EXERCISE -
Looking at the listing, state how many of its lines contain the string "objects". Write only the number.

SUPPLIED INFORMATION -
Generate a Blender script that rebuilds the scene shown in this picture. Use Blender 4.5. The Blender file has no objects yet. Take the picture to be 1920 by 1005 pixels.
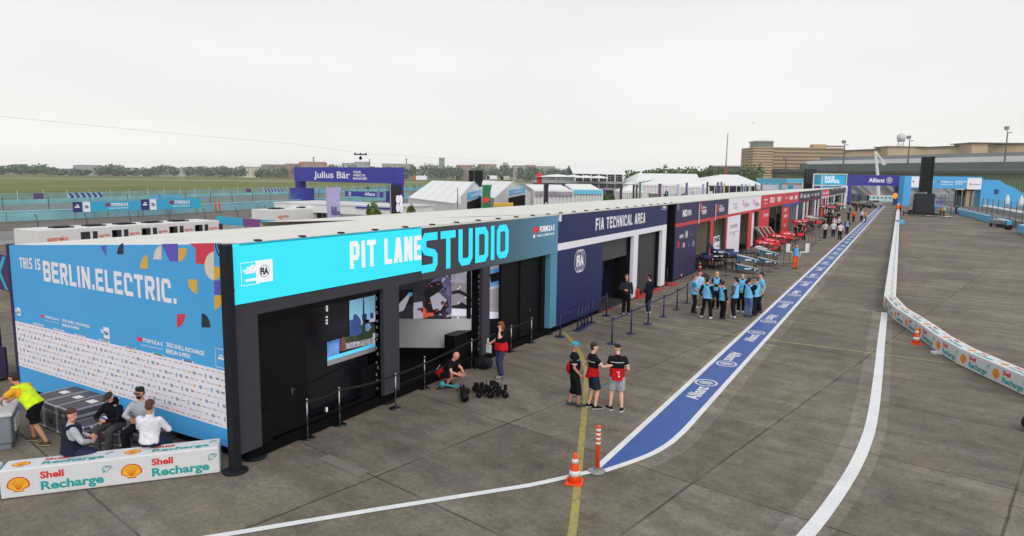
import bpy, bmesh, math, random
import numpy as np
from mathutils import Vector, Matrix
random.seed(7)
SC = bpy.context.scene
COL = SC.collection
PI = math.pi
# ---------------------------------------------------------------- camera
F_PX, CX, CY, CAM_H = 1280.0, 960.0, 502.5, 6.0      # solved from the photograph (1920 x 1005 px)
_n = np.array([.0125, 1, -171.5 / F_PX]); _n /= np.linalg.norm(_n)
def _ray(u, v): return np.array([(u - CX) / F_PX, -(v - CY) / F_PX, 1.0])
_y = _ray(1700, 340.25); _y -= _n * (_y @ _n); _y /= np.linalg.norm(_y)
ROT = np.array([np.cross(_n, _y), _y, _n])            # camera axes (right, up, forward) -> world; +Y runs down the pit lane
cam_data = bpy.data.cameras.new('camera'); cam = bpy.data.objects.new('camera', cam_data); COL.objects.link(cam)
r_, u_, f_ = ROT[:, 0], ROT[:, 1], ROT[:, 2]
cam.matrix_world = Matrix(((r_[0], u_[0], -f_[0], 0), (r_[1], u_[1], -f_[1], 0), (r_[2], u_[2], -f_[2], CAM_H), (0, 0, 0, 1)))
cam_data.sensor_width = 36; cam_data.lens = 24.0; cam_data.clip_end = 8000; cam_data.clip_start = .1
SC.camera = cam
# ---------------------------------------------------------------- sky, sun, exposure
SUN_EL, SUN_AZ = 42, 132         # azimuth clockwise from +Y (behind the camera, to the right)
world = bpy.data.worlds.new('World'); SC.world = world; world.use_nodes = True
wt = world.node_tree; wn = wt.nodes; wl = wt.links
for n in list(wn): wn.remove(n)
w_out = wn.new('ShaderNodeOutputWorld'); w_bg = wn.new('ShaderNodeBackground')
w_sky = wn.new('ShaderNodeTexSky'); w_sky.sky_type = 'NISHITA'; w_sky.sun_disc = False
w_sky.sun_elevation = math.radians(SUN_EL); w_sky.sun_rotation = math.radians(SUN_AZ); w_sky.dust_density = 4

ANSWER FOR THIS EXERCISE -
2